Jacques était clairement le préféré de Mamie et cette situation ne lui déplaisait pas. Sur le trajet de l’école, je portais les deux cartables. Mais je ne l’enviais certainement pas, cela m’a permis d’apprendre et d’affirmer mon caractère. Et, Gyl, mon parrain, m’aimait bien. Je mettais mes deux poing l’un contre l’autre. Il mettait les siennes au dessus comme pour casser une casse noix et il me les broyait. Je résistais tant que je pouvais. Cela le faisait rire, d’un beau rire franc, et moi aussi.
Max avait des responsabilités importantes, dirigeant l’entreprise familiale et faisant aussi de fréquents voyages à Paris. Il était aussi chef scout à un niveau important. Il aidait Maud en lui faisant faire des vitraux. C’était l’idole de Mamie. Max et Solange avait déjà leur belle maison, celle où l’on fait aujourd’hui les «cousinades», mais à ce moment, les bureaux de l’entreprise étaient derrière la maison. A la place de la partie qui a été construite dans la cour pour les fêtes, Philippe avait son atelier et bricolait déjà avec sérieux.
Tous, Pépé, Max et Gyl, roulaient en DS (pour mon grand désespoir car leur suspension me donnait mal au cœur). La famille du petit immigré italien avait pas mal réussi. Souvent le dimanche, nous allions voir des chantiers de l’entreprise. J’avais cela en horreur et je protestais comme je pouvais mais à cette époque les enfants n’avaient rien à dire.
Le dimanche, toute la famille vierzonnaise allait à la messe avec assiduité. Un héritage des origines italiennes ? Chaque soir, nous faisions notre prière, priant pour la fin de la guerre d’Algérie et la guérison de Georges. C’est à Vierzon que nous avons fait notre première communion. Même expression dans la bouche de Max et de Gyl quand ils nous ont vus devant l’église «vous êtes beaux comme des astres ! ».
Dans le centre, il y avait de vraies saisons. L’hiver était froid et le long de la route qui menait à l’école, les caniveaux étaient gelés. Nous sommes arrivés sous la neige que je n’avais jamais vue. Bonhomme de neige. Bataille de boules de neige. Cela m’a un peu consolé de quitter l’Algérie et ma famille. Au printemps, la vie se réveillait. Les fleurs, les libellules, les papillons, les lézards. Très fortes chaleurs l’été.
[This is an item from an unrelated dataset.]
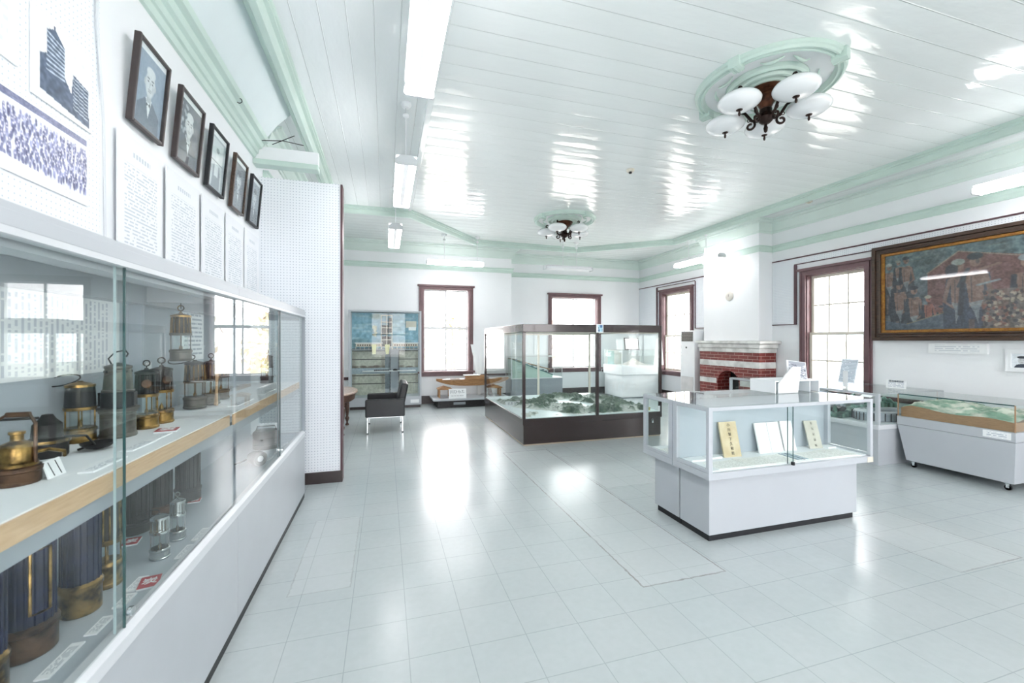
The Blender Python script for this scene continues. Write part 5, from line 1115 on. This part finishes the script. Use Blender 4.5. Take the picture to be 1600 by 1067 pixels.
# the painting
def painting():
    y1, y0, z0, z1 = 4.165, 1.75, 1.39, 2.67; x = XR - .03
    t = thing('large_painting', 'very large dark painting of mine workers in a brown and gold frame', 'painting', (x, (y0 + y1) / 2, z0))
    b = MB()
    for k, (w0, w1, d) in enumerate(((0, .045, .075), (.045, .085, .055), (.085, .105, .065))):
        ya, yb, za, zb = y0 + w0, y1 - w0, z0 + w0, z1 - w0; w = w1 - w0
        b.box(x - d, x, ya, ya + w, za, zb); b.box(x - d, x, yb - w, yb, za, zb); b.box(x - d, x, ya, yb, za, za + w); b.box(x - d, x, ya, yb, zb - w, zb)
    b.build('outer_frame', frame_wood_m, t, .006)
    b = MB(); w0, w = .105, .038; ya, yb, za, zb = y0 + w0, y1 - w0, z0 + w0, z1 - w0
    b.box(x - .05, x, ya, ya + w, za, zb); b.box(x - .05, x, yb - w, yb, za, zb); b.box(x - .05, x, ya, yb, za, za + w); b.box(x - .05, x, ya, yb, zb - w, zb); b.build('gold_liner', gold_m, t, .006)
    cv = Cv(330, 160, (.36, .41, .43)); cv.a[:] = (.35, .40, .42)
    cv.rect(0, 0, 1, .35, (.33, .42, .43), .6); cv.noise(.08, 14, (.7, 1, 1.1)); cv.noise(.06, 5)
    for i in range(40): cv.ell(random.random(), random.random() * .25, .05, .012, random.choice([(.45, .56, .55), (.25, .32, .33), (.5, .5, .45)]), .4, soft=.8)
    cv.poly([(.22, 1), (.22, .30), (.36, .08), (.62, .22), (.80, .60), (.80, 1)], (.41, .29, .28)); cv.noise(.04, 3)
    cv.line(.22, .30, .36, .08, .006, (.55, .50, .45)); cv.line(.36, .08, .66, .26, .006, (.55, .50, .45))
    cv.poly([(.29, 1), (.29, .62), (.31, .45), (.345, .38), (.39, .40), (.42, .52), (.42, 1)], (.27, .28, .33))
    cv.poly([(0, 1), (0, .86), (.12, .90), (.35, .74), (.42, .80), (.42, 1)], (.34, .40, .45)); cv.line(.12, .90, .35, .74, .005, (.48, .47, .38)); cv.line(0, .86, .12, .90, .005, (.42, .44, .38))
    skin, dark, pale = (.52, .42, .37), (.17, .20, .24), (.52, .56, .58)
    def fig(x, y, s, hat=dark, body=dark, arm=1, lower=dark, chest=skin):
        q = lambda *p: [(x + a * s * arm, y + b_ * s) for a, b_ in p]
        cv.poly(q((-.038, .10), (.040, .10), (.050, .42), (.042, .80), (-.040, .80), (-.048, .42)), lower, .92)
        cv.poly(q((-.018, .46), (-.002, .46), (-.004, .78), (-.016, .78)), chest, .5); cv.poly(q((-.030, .09), (.026, .08), (.022, .34), (-.016, .36)), chest, .92)
        cv.ell(x - .026 * s * arm, y + .13 * s, .012 * s, .05 * s, chest, .9); cv.line(x + .028 * s * arm, y + .11 * s, x + .046 * s * arm, y + .30 * s, .009 * s, chest, .9); cv.line(x + .046 * s * arm, y + .30 * s, x + .015 * s * arm, y + .36 * s, .007 * s, chest, .9)
        cv.poly(q((-.020, .33), (.022, .31), (.012, .38), (.008, .50), (-.004, .40)), pale, .8)
        cv.line(x - .034 * s * arm, y + .10 * s, x - .044 * s * arm, y + .42 * s, .010 * s, body); cv.line(x - .012 * s, y + .12 * s, x - .010 * s, y + .32 * s, .0025 * s, dark, .5)
        cv.ell(x, y, .018 * s, .050 * s, chest); cv.ell(x + .006 * s * arm, y + .005 * s, .006 * s, .02 * s, dark, .5); cv.ell(x - .002, y - .038 * s, .024 * s, .030 * s, hat); cv.ell(x, y + .1 * s, .012 * s, .02 * s, dark, .3)
    fig(.025, .16, .8, (.6, .62, .6)); fig(.075, .12, .6, (.5, .5, .48)); fig(.115, .10, .85, dark, lower=(.25, .27, .3)); fig(.08, .42, 1.0); fig(.155, .50, 1.0, body=(.2, .24, .28)); fig(.225, .62, .75, (.62, .62, .56), chest=(.58, .38, .33)); fig(.285, .74, .5, dark, chest=(.5, .36, .32))
    cv.poly([(0, .87), (.12, .92), (.35, .76), (.42, .82), (.42, 1), (0, 1)], (.31, .37, .42), .93); cv.line(.12, .92, .35, .76, .005, (.50, .48, .38)); cv.noise(.05, 4)
    fig(.36, .26, 1.35, (.55, .58, .56), lower=(.22, .26, .32), arm=-1); fig(.43, .22, 1.45, dark, lower=(.24, .28, .34)); cv.ell(.33, .30, .03, .08, dark, .9); cv.line(.40, .3, .36, .5, .012, dark); cv.line(.45, .32, .52, .28, .014, skin); cv.line(.44, .50, .52, .46, .012, pale)
    for q in ((.62, .3, 1.3), (.72, .34, 1.2), (.80, .28, 1.3), (.88, .42, 1.1), (.95, .30, 1.2)): fig(*q, random.choice([dark, pale]))
    cv.rect(.46, .56, .62, 1, (.45, .42, .38), .7)
    for i in range(160): cv.ell(.46 + .17 * random.random(), .58 + .4 * random.random(), .008, .018, random.choice([(.66, .62, .56), (.22, .22, .25), (.52, .36, .32)]), .8)
    cv.noise(.07, 2); cv.noise(.05, 6); cv.a *= .82
    picture('canvas', cv, paint_m, t, (x - .030, y1 - .14, z1 - .14), (0, -(y1 - y0 - .28), 0), (0, 0, -(z1 - z0 - .28)))
    b = MB(); b.box(x - .028, x - .0, y0 + .12, y1 - .12, z0 + .12, z1 - .12); b.build('backing', skirt_m, t)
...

Les vierzonnais sont des gens de tradition. Le dimanche, ils font tous des oeux au lait qu’ils laissent refroidir à l’extérieur sur le rebord de leur fenêtre.
Vous êtes arrivés en juin, en 2 cv, moment tant attendu, mais quel choc ! votre accent pied noir à couper au couteau ! Et, puis, j’avais compris que les rapatriés n’étaient pas tout à fait les bienvenus. Longtemps, j’ai cherché à cacher cette provenance que je pensais honteuse.